Chair Jerome Powell said at a news conference that inflation has gotten “slightly worse” since the Fed last met in December. He said raising the Fed’s benchmark rate, which has been pegged at zero since March 2020, will help prevent high prices from becoming entrenched.

Seeking to calm fears that higher rates might hurt the economy, Powell said the central bank can manage the process in a way that prolongs growth and keeps unemployment low. “I think there is quite a bit of room to raise interest rates without threatening the labor market,” he said.

Economists said they were surprised by the likely timing and intensity of rate hikes sketched out by Powell, who said the economy is stronger now than in 2015, when the Fed began to raise rates slowly. “The Fed is signaling that they are going to be moving earlier, and maybe at a quicker pace, than we thought,” said Steve Rick, chief economist at CUNA Mutual Group.

The Fed’s rate hikes will make it more expensive, over time, to borrow for a home, car or business. The Fed’s intent is to temper economic growth and cool off inflation, which is at a 40-year high and eating into Americans’ wage gains and household budgets.

“The best thing we can do to support continued labor market gains,” Powell said, “is to promote a long expansion, and that will require price stability.”

The central bank’s latest policy statement follows dizzying gyrations in the stock market as investors have been gripped by fear and uncertainty over just how fast and far the Fed will go to reverse its low-rate policies, which have nurtured the economy and the markets for years.

The broad S&P 500 index fell nearly 10% this month and fell slightly Wednesday.

Asked about the stock market’s wild volatility, Powell stressed that the Fed’s “ultimate focus” is on the “real economy.” But he suggested that the recent market moves are a positive sign: “We feel like the communications we have with market participants and the general public are working.”

High inflation has become a serious political threat to President Joe Biden and congressional Democrats, with Republicans pointing to rising prices as one of their principal lines of attack as they look toward the November elections.

Biden said last week that it was “appropriate” for Powell to adjust the Fed’s policies. And congressional Republicans have endorsed Powell’s plans to raise rates, providing the Fed with rare bipartisan support for tightening credit.

“The risk is for a faster pace of Fed tightening given the stickiness of inflation,” said Kathy Bostjancic, an economist at Oxford Economics, a consulting firm.

Supply-chain and labor-market constraints have lasted longer than the Fed anticipated.

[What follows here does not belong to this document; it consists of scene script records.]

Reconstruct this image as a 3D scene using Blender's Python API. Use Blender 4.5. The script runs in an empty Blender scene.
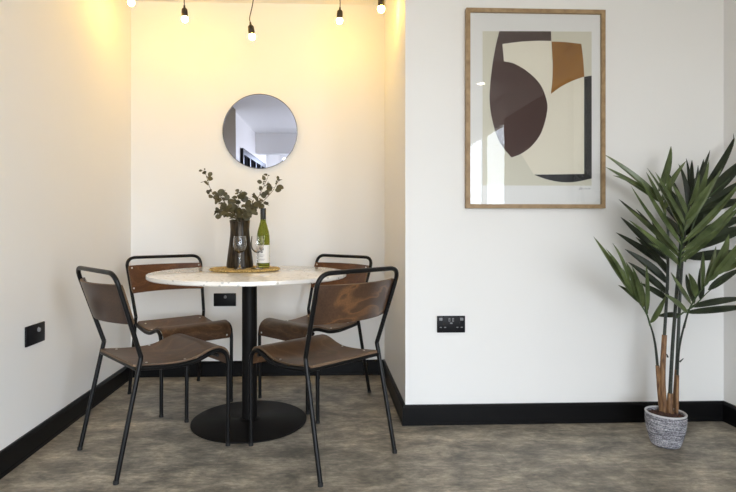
import bpy, bmesh, math, random
from mathutils import Vector, Matrix
random.seed(7)
PI = math.pi
scene = bpy.context.scene
COL = scene.collection

# ------------------------------------------------------------------ camera
CAM_Z, YAW, FPX, CX, HY = 0.98, math.atan(0.0378), 520.0, 344.6, 229.5
cd = bpy.data.cameras.new('camera'); cam = bpy.data.objects.new('camera', cd); COL.objects.link(cam)
cam.location = (0, 0, CAM_Z); cam.rotation_euler = (PI/2, 0, -YAW)
cd.sensor_width = 36; cd.lens = FPX/736*36
cd.shift_x = (368-CX)/736; cd.shift_y = (HY-246)/736; cd.clip_start = 0.02
scene.camera = cam

def at(px, py, Y):
    """survey helper: world point at depth plane Y on the sight line of a measured photo point"""
    k = (px-CX)/FPX; s, c = math.sin(YAW), math.cos(YAW)
    X = Y*(k*c+s)/(c-k*s)
    d = X*s+Y*c
    return Vector((X, Y, CAM_Z+(HY-py)/FPX*d))

# ------------------------------------------------------------------ materials
def mat(name, col, rough=0.5, metal=0.0, spec=0.5, **kw):
    m = bpy.data.materials.new(name); m.use_nodes = True
    b = m.node_tree.nodes['Principled BSDF']
    b.inputs['Base Color'].default_value = (*col, 1)
    b.inputs['Roughness'].default_value = rough
    b.inputs['Metallic'].default_value = metal
    b.inputs['Specular IOR Level'].default_value = spec
    for k, v in kw.items():
        b.inputs[k.replace('_', ' ')].default_value = v
    return m

def nodes(m):
    nt = m.node_tree
    return nt, nt.nodes, nt.links, nt.nodes['Principled BSDF']

def tex(m, scale=(1, 1, 1), rot=(0, 0, 0), coord='Object'):
    nt, N, L, b = nodes(m)
    tc = N.new('ShaderNodeTexCoord'); mp = N.new('ShaderNodeMapping')
    mp.inputs['Scale'].default_value = scale; mp.inputs['Rotation'].default_value = rot
    L.new(tc.outputs[coord], mp.inputs[0])
    return mp.outputs[0]

def noise(m, vec, scale, detail=4, rough=0.5, dist=0.0):
    nt, N, L, b = nodes(m)
    n = N.new('ShaderNodeTexNoise'); n.inputs['Scale'].default_value = scale
    n.inputs['Detail'].default_value = detail; n.inputs['Roughness'].default_value = rough
    n.inputs['Distortion'].default_value = dist
    L.new(vec, n.inputs['Vector'])
    return n.outputs['Fac']

def ramp(m, fac, stops):
    nt, N, L, b = nodes(m)
    r = N.new('ShaderNodeValToRGB')
    e = r.color_ramp.elements
    while len(e) < len(stops): e.new(0.5)
    for i, (p, c) in enumerate(stops):
        e[i].position = p; e[i].color = (*c, 1)
    L.new(fac, r.inputs[0])
    return r.outputs[0]

def mix(m, fac, a, b_, mode='MIX'):
    nt, N, L, b = nodes(m)
    x = N.new('ShaderNodeMix'); x.data_type = 'RGBA'; x.blend_type = mode
    if isinstance(fac, float): x.inputs[0].default_value = fac
    else: L.new(fac, x.inputs[0])
    for i, v in ((6, a), (7, b_)):
        if isinstance(v, tuple): x.inputs[i].default_value = (*v, 1)
        else: L.new(v, x.inputs[i])
    return x.outputs[2]

def setcol(m, out): m.node_tree.links.new(out, m.node_tree.nodes['Principled BSDF'].inputs['Base Color'])

def bump(m, fac, strength=0.2, dist=0.002):
    nt, N, L, b = nodes(m)
    bp = N.new('ShaderNodeBump'); bp.inputs['Strength'].default_value = strength; bp.inputs['Distance'].default_value = dist
    L.new(fac, bp.inputs['Height']); L.new(bp.outputs[0], b.inputs['Normal'])

def math_node(m, op, a, b_=None):
    nt, N, L, b = nodes(m)
    x = N.new('ShaderNodeMath'); x.operation = op
    for i, v in enumerate((a, b_)):
        if v is None: continue
        if isinstance(v, (int, float)): x.inputs[i].default_value = v
        else: L.new(v, x.inputs[i])
    return x.outputs[0]

# painted plaster
M_wall = mat('wall_paint', (0.80, 0.79, 0.77), 0.62, spec=0.3)
v = tex(M_wall); setcol(M_wall, ramp(M_wall, noise(M_wall, v, 1.3, 3), [(0.3, (0.845, 0.84, 0.82)), (0.7, (0.865, 0.86, 0.845))]))
bump(M_wall, noise(M_wall, v, 220, 2), 0.06, 0.001)
M_ceil = mat('ceiling_paint', (0.87, 0.87, 0.86), 0.8, spec=0.2)
v = tex(M_ceil); bump(M_ceil, noise(M_ceil, v, 160, 2), 0.05, 0.001)
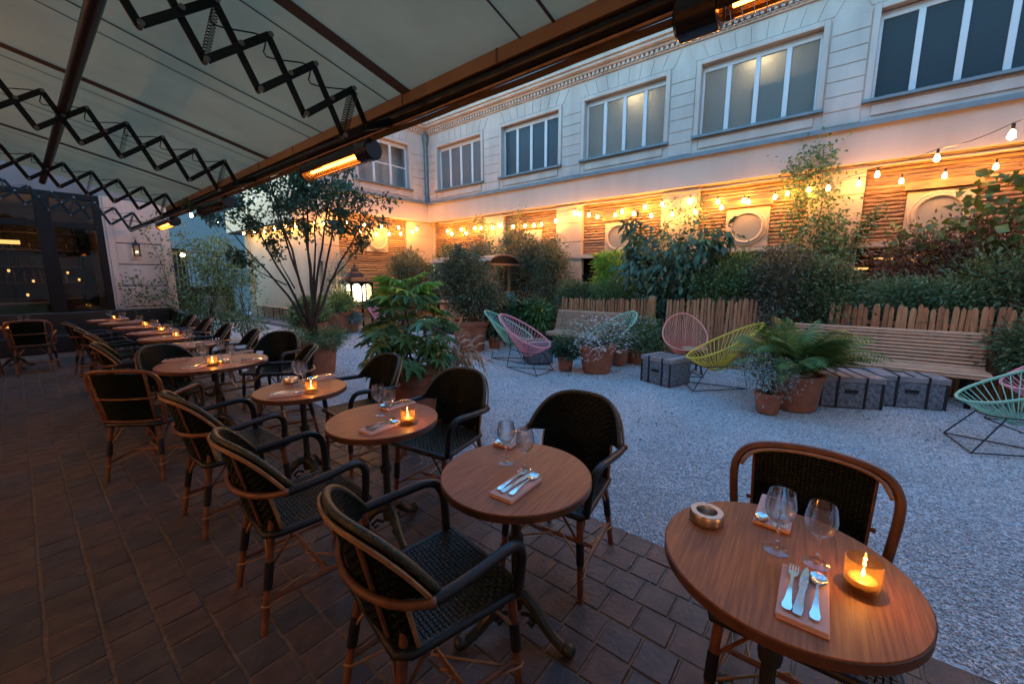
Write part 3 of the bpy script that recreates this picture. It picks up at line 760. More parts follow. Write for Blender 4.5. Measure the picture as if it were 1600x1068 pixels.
for ai, ay in enumerate((-.0, 2.51, 4.98, 7.5, 10.0)):
    if ai == 0: ay = -0.6
    arm = MB()
    arm.hexa([L_(1.56, ay - .03, 2.50), L_(1.80, ay - .03, 2.60), L_(1.80, ay + .03, 2.60), L_(1.56, ay + .03, 2.50), L_(1.56, ay - .03, 2.54), L_(1.80, ay - .03, 2.66), L_(1.80, ay + .03, 2.66), L_(1.56, ay + .03, 2.54)])
    arm_o = arm.build('scissor_arm', BLACK, aw, bevel=.003)
    U = [(1.5 - .236 * i, 2.735 + .0535 * i) for i in range(9)]
    Lo = [(1.42 - .2325 * i, 2.44 + .055 * i) for i in range(9)]
    C = [(1.35 - .2345 * i, 2.63 + .055 * i) for i in range(9)]
    segs = []
    for i in range(8):
        segs.append((U[i], Lo[i + 1], -.011)); segs.append((Lo[i], U[i + 1], .011))
    segs.append(((1.60, 2.52), U[0], .011)); segs.append(((1.58, 2.53), Lo[0], -.011))
    for (a, b_, dy) in segs:
        g = MB(); g.bar(L_(a[0], ay + dy, a[1]), L_(b_[0], ay + dy, b_[1]), .038, .009)
        g.build('bar', BLACK, arm_o, bevel=.002, seg=1)
    g = MB()
    for q in U + Lo + C:
        b = rivet(None); g.add([(v[0] + q[0] - 1.75, v[1] + ay - 3, v[2] + q[1]) for v in b.v], b.f)
    g.build('rivets', mat('rivet_steel', (.25, .24, .23), .35, .9), arm_o, smooth='auto', kind='stuff')
    for i in (0, 3, 6):
        for dy in ((-.03, .03) if i == 0 else (.0,)):
            g = MB(); a, b_ = Vector(L_(U[i][0], ay + dy, U[i][1] - .02)), Vector(L_(Lo[i][0], ay + dy, Lo[i][1] + .02))
            n = 16 * 8; dr = (b_ - a); q1 = dr.normalized().orthogonal(); q2 = dr.normalized().cross(q1)
            pts = [a + dr * (t / n) + (q1 * cos(t * pi / 4) + q2 * sin(t * pi / 4)) * .012 for t in range(n + 1)]
            g.tube(pts, .0025, 4); g.build('spring', BLACK, arm_o, smooth=True)
    # cable along the arm
    g = MB(); pts = []
    for i in range(8):
        pts.append(L_(U[i][0] - .02, ay + .03, U[i][1] + .0)); pts.append(L_(C[i][0] - .1, ay + .03, C[i][1] + .06))
    g.tube(spline(pts), .004, 5); g.build('cable', BLACK, arm_o, smooth=True)
# heaters along the bar
heat_root = None
def heater(y0, lit, label):
    t = thing('patio_heater', label, 'heater', (1.80, y0, 2.50), 0, 'radiant heaters under the awning bar')
    R = .075; Lh = 1.05
    # open-bottomed half shell facing the terrace floor and the court
    g = MB(); a0, a1 = radians(-35), radians(200)
    prof = [(R * cos(a0 + (a1 - a0) * k / 18), R * sin(a0 + (a1 - a0) * k / 18)) for k in range(19)]
    inn = [(p[0] * .93, p[1] * .93) for p in reversed(prof)]
    ring = prof + inn; m = len(ring)
    vs = [(p[0], yy, p[1]) for yy in (.16, Lh) for p in ring]
    fs = [(i, (i + 1) % m, m + (i + 1) % m, m + i) for i in range(m)] + [tuple(range(m)), tuple(reversed(range(m, 2 * m)))]
    g.add(vs, fs); g.build('housing', BLACK, t, smooth='auto')
    g = MB(); g.lathe([(.001, 0), (R * .9, .0), (R * 1.03, .012), (R * 1.03, .155), (R * .9, .16)], 28, axis='y')
    g.build('end_cap', mat('gloss_black', (.015, .015, .017), .2), t, smooth='auto')
    g = MB(); g.lathe([(.001, Lh - .01), (R * 1.02, Lh - .01), (R * 1.02, Lh + .03), (.001, Lh + .03)], 28, axis='y'); g.build('end_plate', BLACK, t, smooth='auto')
    g = MB()
    pr = [(R * .86 * cos(radians(a)), R * .86 * sin(radians(a))) for a in range(-30, 200, 10)]
    g.surf(lambda u, v: (pr[min(len(pr) - 1, int(round(v * (len(pr) - 1))))][0], .165 + u * (Lh - .18), pr[min(len(pr) - 1, int(round(v * (len(pr) - 1))))][1]), 1, len(pr) - 1)
    g.build('reflector', mat('heater_reflector', (.7, .62, .5), .25, 1.0), t, smooth=True)
    g = MB(); g.tube([(0, .2, -.012), (0, Lh - .05, -.012)], .011, 10); g.build('element', HEAT if lit else mat('quartz_tube', (.25, .2, .17), .2), t, smooth='auto')
    g = MB()
    wire = [(R * .98 * cos(radians(a)), R * .98 * sin(radians(a))) for a in range(-160, -34, 14)]
    for yy in np.arange(.2, Lh - .03, .038): g.tube([(p[0], yy, p[1]) for p in wire], .0014, 4)
    for p in wire[::2]: g.tube([(p[0], .165, p[1]), (p[0], Lh - .02, p[1])], .0014, 4)
    g.build('grille', STEEL, t)
    for yy in (.3, .85):
        g = MB(); g.box(-.012, .012, yy, yy + .03, R * .9, .135); g.build('bracket', BLACK, t)
    return t
heater(-.42 + .0, True, 'glowing black tube heater nearest us at the top edge').rotation_euler = (0, 0, 0)
bpy.data.objects['patio_heater'].location = (1.80, .60, 2.56)
bpy.data.objects['patio_heater'].rotation_euler = (0, 0, pi)
heater(2.77, True, 'glowing orange heater above the court side chairs')
heater(5.98, False, 'unlit black heater left of the potted tree crown')
heater(8.6, True, 'small glowing heater at the far end of the awning bar')

# ================================================================== STRING LIGHTS
def sag(a, b, s, n=6):
    a = Vector(a); b = Vector(b)
    return [a.lerp(b, t / n) - Vector((0, 0, s * 4 * (t / n) * (1 - t / n))) for t in range(n)]
bulb_p = MB(); bulb_p.lathe([(.008, -.0), (.014, -.012), (.027, -.05), (.03, -.068), (.024, -.088), (.008, -.097)], 10)
sock_p = MB(); sock_p.lathe([(.006, .055), (.014, .05), (.016, .0), (.012, -.006)], 8)
bulb_me = None
def string_light(label, pts, anchors):
    """pts: bulb centres in order; the cable runs just over them."""
    global bulb_me
    base = Vector(anchors[0])
    t = thing('light_string', label, 'string lights', base, 0, 'festoon lights around the court')
    path = []
    chain = [Vector(anchors[0])] + [Vector(p) + Vector((0, 0, .115)) for p in pts] + [Vector(anchors[1])]
    for a, b in zip(chain, chain[1:]): path += [q - base for q in sag(a, b, min(.04, (b - a).length * .03), 4)]
    path.append(chain[-1] - base)
    g = MB(); g.tube(path, .0045, 5); g.build('cable', BLACKROD, t, smooth=True)
    for p in pts:
        lp = Vector(p) + Vector((0, 0, .055)) - base
        if bulb_me is None:
            b = bulb_p.build('bulb', BULB, t, smooth=True, loc=lp); s = sock_p.build('socket', BLACKROD, b, smooth='auto'); bulb_me = (b, s)
        else:
            b = share(bulb_me[0], t, loc=lp); s = share(bulb_me[1], b)
    return t
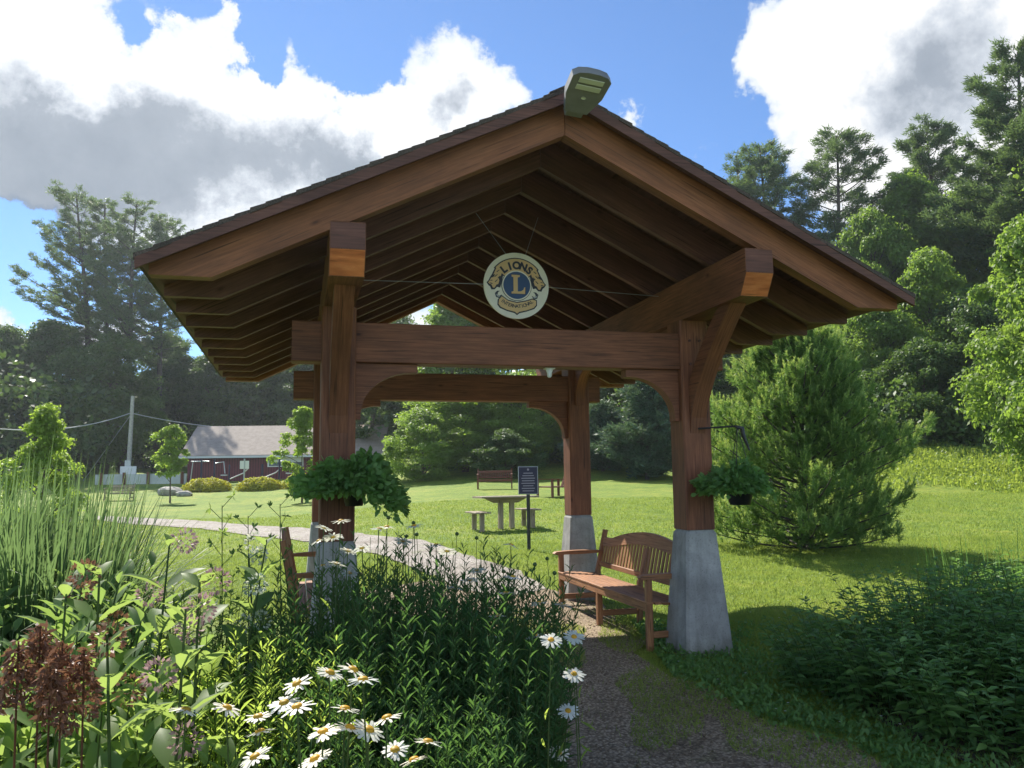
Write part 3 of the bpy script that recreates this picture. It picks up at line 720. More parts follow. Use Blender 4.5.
seg((.12, .33, 3.38), (1.66 - .31, .335, 3.40)); seg((1.66 + .31, .335, 3.40), (3.12, .33, 3.36)); 
seg((1.66 - .09, .335, 3.69), (1.66 - .36, .45, 4.12)); seg((1.66 + .09, .335, 3.69), (1.66 + .26, .45, 4.12))
mb.build('wire', M['steel'], em)

# ------------------------------------------------------------------ solar lamp on the ridge
lp = empty('gable_lamp', wpt(1.655, -1.45, 4.345), TH, 'grey flat street light head fixed to the gable peak', 'lamp')
lp.rotation_euler = (R(66), R(3), TH + R(5)); lp.scale = (1.12, 1, .66)
mb = MB(); outl = [(-.105, .02), (-.125, .20), (-.12, .42), (-.085, .53), (.085, .53), (.12, .42), (.125, .20), (.075, .02)]
mb.prism([(-.08, -.02), (-.13, .22), (-.135, .45), (-.10, .50), (-.04, .52), (.04, .52), (.10, .50), (.135, .45), (.13, .22), (.08, -.02)], lambda a, b, t: (a, -b * .0 + t, b), -.045, .02); mb.build('housing', M['lampgrey'], lp)
for z in (.30, .39):
    mb = MB(); mb.box((-.085, -.052, z), (.085, -.044, z + .06)); mb.build('lens', M['lens'], lp)
mb = MB(); mb.lathe([(0, 0), (.014, 0), (.018, .01)], 12); mb.v = [(x, -.046 - z * .6, .20 + y) for x, y, z in mb.v]; mb.build('sensor', M['lens'], lp)
mb = MB(); mb.box((-.06, -.03, -.10), (.06, .05, .0)); mb.build('mount', M['lampgrey'], lp)
# small white socket under the front tie
sl = empty('socket_light', wpt(1.86, -.02, TB0), TH, 'small white light fixture under the front tie beam', 'light')
mb = MB(); mb.lathe([(0, 0), (.03, 0), (.032, -.02), (.022, -.045), (.02, -.075), (.012, -.085), (0, -.086)], 14); mb.build('bulb', M['white'], sl)
mb = MB(); mb.box((-.045, -.035, -.012), (.045, .035, -.001)); mb.build('mounting_plate', M['white'], sl)

# ------------------------------------------------------------------ benches
def long_bench(L_, nlegs, wm, arch=True):
    root = empty('garden_bench')
    mb = MB()                                        # seat: bench along +x, faces -y
    for k in range(6): mb.beam((0, -.46 + .082 * k, .43 - .006 * k), (L_, -.46 + .082 * k, .43 - .006 * k), .07, .022)
    seat = mb.build('seat', wm, root)
    mb = MB(); mb.beam((.02, -.475, .385), (L_ - .02, -.475, .385), .028, .075); mb.beam((.02, -.02, .36), (L_ - .02, -.02, .36), .028, .07); mb.build('seat_rail', wm, root)
    mb = MB(); n = 24; rise = .13 if arch else 0
    def topz(x): t = min(1, max(0, (x / L_ - .12) / .76)); return .84 + rise * math.sin(math.pi * t) ** .9
    yb = lambda z: .02 + (z - .42) * .22
    pts = [(L_ * k / n, topz(L_ * k / n)) for k in range(n + 1)]
    poly = pts + [(L_ * k / n, topz(L_ * k / n) - .10 - .3 * (topz(L_ * k / n) - .84)) for k in range(n, -1, -1)]
    mb.prism(poly, lambda a, b, t: (a, yb(b) + t, b), -.018, .018)
    mb.beam((0, yb(.52), .52), (L_, yb(.52), .52), .03, .06)
    br = mb.build('backrest', wm, root)
    ns = int(L_ / .085); mb = MB()
    for k in range(1, ns):
        x = L_ * k / ns; zt = topz(x) - .08; mb.beam((x, yb(.54), .54), (x, yb(zt), zt), .05, .016, (0, 1, 0))
    mb.build('slats', wm, br)
    for k in range(nlegs):
        x = .035 + (L_ - .07) * k / (nlegs - 1); end = k in (0, nlegs - 1)
        mb = MB(); mb.beam((x, -.46, 0), (x, -.46, .66 if end else .40), .06, .06, (0, 1, 0)); mb.build('leg', wm, root)
        mb = MB(); mb.beam((x, .0, 0), (x, .02, .45), .06, .06, (0, 1, 0)); mb.beam((x, .02, .44), (x, yb(.93), .93 if end else .8), .06, .055, (0, 1, 0)); mb.build('leg', wm, root)
        mb = MB(); mb.beam((x, -.43, .14), (x, -.03, .14), .04, .06); mb.build('stretcher', wm, root)
        if end:
            mb = MB(); n2 = 8; poly = [(-.53, .645), (-.56, .66), (-.53, .68)] + [(-.53 + .6 * j / n2, .68 + .012 * math.sin(math.pi * j / n2)) for j in range(1, n2 + 1)] + [(.07, .655), (-.2, .645)]
            mb.prism(poly, lambda a, b, t, x=x: (x + t, a, b), -.045, .045); mb.build('armrest', wm, root)
    return root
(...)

Consumer prices are rising at 7% — well above the Fed’s long-run inflation target of 2% — and Powell said the outlook for the U.S. economy remains uncertain.

Powell said that while he thinks shipping bottlenecks and labor constraints will ease over time, it’s critical for Fed policymakers to have “humility” and to be “nimble’’ in their decision-making.

For now, Powell said Fed policymakers are “of a mind to raise the federal funds rate at the March meeting, assuming that conditions are appropriate for doing so.”